Pieter Steenekamp pieters at randcontrols.co.za
Thu Mar 13 06:22:25 EDT 2025


Exactly, Dave! Modern physics is like that one weird friend who always gets
everything right but refuses to explain why. It’s undeniably the most
accurate model for predicting how known things interact with other known
things in the universe—because, well, it just *works*. But if you're
feeling brave and insist on asking *why*, you're free to philosophize,
speculate, or even perform interpretive dance about it. Just don’t expect
any satisfying, intuitive answers—none have RSVP’d yet.

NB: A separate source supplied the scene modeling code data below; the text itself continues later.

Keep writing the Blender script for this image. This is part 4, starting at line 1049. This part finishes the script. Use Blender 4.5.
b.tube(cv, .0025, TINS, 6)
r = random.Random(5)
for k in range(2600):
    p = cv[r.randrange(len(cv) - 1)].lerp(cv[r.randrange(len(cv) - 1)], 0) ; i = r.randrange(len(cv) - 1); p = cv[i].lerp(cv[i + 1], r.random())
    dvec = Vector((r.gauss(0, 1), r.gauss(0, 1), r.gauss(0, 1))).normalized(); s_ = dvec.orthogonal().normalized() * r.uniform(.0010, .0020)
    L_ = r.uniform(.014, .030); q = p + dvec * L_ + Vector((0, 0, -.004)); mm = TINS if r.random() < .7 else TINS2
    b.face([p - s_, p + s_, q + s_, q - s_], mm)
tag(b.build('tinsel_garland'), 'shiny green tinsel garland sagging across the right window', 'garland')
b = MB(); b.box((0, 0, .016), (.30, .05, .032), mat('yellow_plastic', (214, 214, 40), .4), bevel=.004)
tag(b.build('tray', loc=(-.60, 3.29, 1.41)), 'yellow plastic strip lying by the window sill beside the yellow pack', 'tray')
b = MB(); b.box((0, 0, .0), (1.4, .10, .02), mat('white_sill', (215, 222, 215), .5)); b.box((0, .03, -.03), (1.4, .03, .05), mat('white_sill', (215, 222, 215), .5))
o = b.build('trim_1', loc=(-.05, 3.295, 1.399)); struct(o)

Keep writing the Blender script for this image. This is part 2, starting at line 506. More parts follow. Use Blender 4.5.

On Wed, 12 Mar 2025 at 21:46, Prof David West <profwest at fastmail.fm> wrote:

> everyone knows that balls can read minds—especially that of the thrower.
> So it knows the intended end point. Any deviance from that is just willful
> disobedience. Least action is just the ball's laziness.
>
> davew
>
>
> On Wed, Mar 12, 2025, at 10:44 AM, Pieter Steenekamp wrote:
>
> There's a *"nice"* layman’s explanation of the principle of *least action*
> (https://www.youtube.com/watch?v=qJZ1Ez28C-A)—though I don’t quite agree
> with it. (It does, however, include a rather neat explanation of quantum
> mechanics that I find useful—but that’s another discussion.)
>
> Back in engineering school, when calculating trajectories, we relied
> entirely on Newtonian mechanics, applying it so relentlessly in
> problem-solving that it became second nature. Later, I encountered the
> principle of *least action* and its claim to be more fundamental than
> Newton’s laws.
>
> A common example used to illustrate this principle goes like this:
> If someone throws a ball from point A to point B, the ball *evaluates* all
> possible paths and then follows the one of least action.
>
> This framing presents a problem. Here’s my perspective:
> If a person throws a ball from point A and it *happens* to land at point
> B, a post-mortem analysis will confirm that it followed the path of least
> action. But that’s an observation, not a mechanism.
>
> The distinction is subtle but important. In both cases, when the ball
> leaves the thrower’s hand, it has no knowledge of where it will land. Throw
> a thousand balls with slightly different angles and velocities, and they’ll
> land in a distribution around B. Yet the layman’s explanation suggests that
> each ball somehow *knows* its endpoint in advance and selects the
> least-action trajectory accordingly.
>
> I don’t buy that.
>
> My view (and I welcome correction) is that the ball simply follows
> Newton’s laws (or the least action laws) step by step. It doesn’t *choose*
> a trajectory—it merely responds to the local forces acting on it at every
> instant. Once it reaches its final position, we can look back and confirm
> that it followed the least-action path, but that’s a retrospective
> conclusion, not a guiding principle.
>
> Ultimately, in this context, Newton’s laws and the least-action principle
> are equivalent descriptions of the same physics—neither requires the system
> to "know" its endpoint in advance.